Gravity's Rainbow is a 1973 novel by American writer Thomas Pynchon.

Lengthy, complex, and featuring a large cast of characters, the narrative is set primarily in Europe at the end of World War II, and centers on the design, production and dispatch of V-2 rockets by the German military. In particular, it features the quest undertaken by several characters to uncover the secret of a mysterious device named the "Schwarzgerät" ("black device"), slated to be installed in a rocket with the serial number "00000".
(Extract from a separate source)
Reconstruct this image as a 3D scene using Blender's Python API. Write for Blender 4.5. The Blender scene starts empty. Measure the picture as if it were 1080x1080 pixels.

Traversing a wide range of knowledge, Gravity's Rainbow transgresses boundaries between high and low culture, between literary propriety and profanity, and between science and speculative metaphysics. It shared the 1974 U.S. National Book Award for Fiction with A Crown of Feathers and Other Stories by Isaac Bashevis Singer.[1] Although selected by the Pulitzer Prize jury on fiction for the 1974 Pulitzer Prize for Fiction, the Pulitzer Advisory Board was offended by its content, some of which was described as "'unreadable,' 'turgid,' 'overwritten' and in parts 'obscene'".[2] No Pulitzer Prize was awarded for fiction that year.[2][3] The novel was nominated for the 1973 Nebula Award for Best Novel.[4]

Time named Gravity's Rainbow one of its "All-Time 100 Greatest Novels", a list of the best English-language novels from 1923 to 2005[5] and it is considered by many critics to be one of the greatest American novels ever written.[6]